2003-9-8
This month Cambodia, one of the world''s poorest nations will join the World Trade Organisation. This is expected to boost the garment industry of the country.
To attend the Sept. 10-14 WTO ministerial meeting to sign accession documents after four years of negotiations a Cambodian delegation is leaving on Friday for Cancun, Mexico.
Cambodia, one of the world''s poorest nations, will be the first from the U.N. list of "least developed countries" to join the WTO, followed by Nepal.
"I can say that Cambodia has earned its grace back in the world trading community. This is the ultimate achievement," said Sok Siphana, Cambodia''s deputy commerce minister.

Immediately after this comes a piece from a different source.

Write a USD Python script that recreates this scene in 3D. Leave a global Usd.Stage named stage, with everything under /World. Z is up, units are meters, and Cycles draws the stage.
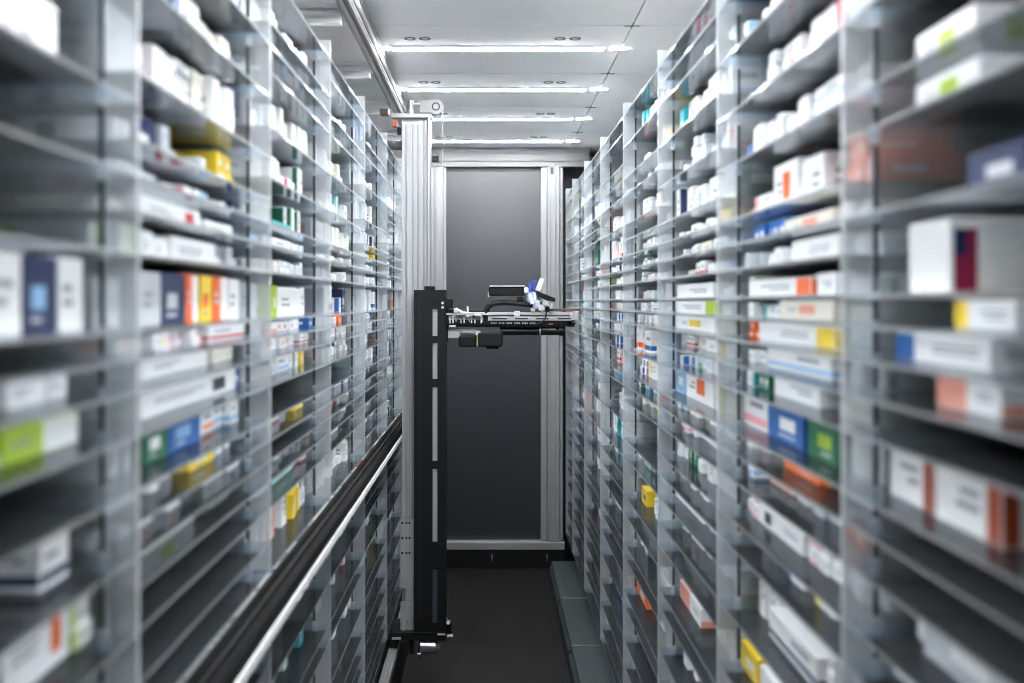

Recently emerging from three decades of civil war and Khmer Rouge genocide, Cambodia still relies heavily on foreign aid for about 60% of its annual budget. About 36% of its 12.8 million people live on less than US$1 a day. Corruption is rampant, and people lack confidence in the judicial system.
But the garment industry has improved the fortunes of some.
With about 220 factories, the industry employs more than 200,000 workers producing clothes for brand names such as The Gap, Banana Republic and Polo. Garments and footwear have been Cambodia''s main engine of growth in recent years, making up 85% of its total exports of US$1.5 billion last year, most of it going to the United States.
The global garment industry is now governed by a system that allows developed countries to impose quotas on imports from abroad to protect domestic textile industries.
But WTO members will no longer be subject to quotas from January 2005. Non-WTO nations, however, would still be subject to quotas.
If Cambodia does not join the WTO now, "we will be dead," said Sok Siphana. Officials also hope that garment manufacturers in neighboring Vietnam, a non- WTO country, will move operations to Cambodia.
"The WTO membership is a big incentive for the factories to remain and also to attract more factories that have difficulties in neighboring countries such as Vietnam," said Van Sou Ieng, president of the Cambodian Garment Industry Association.
Van Sou Ieng said Cambodia''s cheap labor will work to its advantage.
Still, WTO membership doesn''t guarantee success. Cambodia will be forced to compete aggressively with exporters such as China, Pakistan, Bangladesh and India.
Membership also will mean Cambodia will have to open all its markets, which would lead to a deluge of cheap rice, vegetables and fruit from neighboring Thailand. That could hurt the livelihoods of Cambodian farmers, who make up a big chunk of the population.
But Sok Siphana, the deputy commerce minister, noted that Cambodia also would gain access to new markets such as China and India.
Experts say, however, that Cambodia still needs to reform a bloated bureaucracy and corrupt judicial system.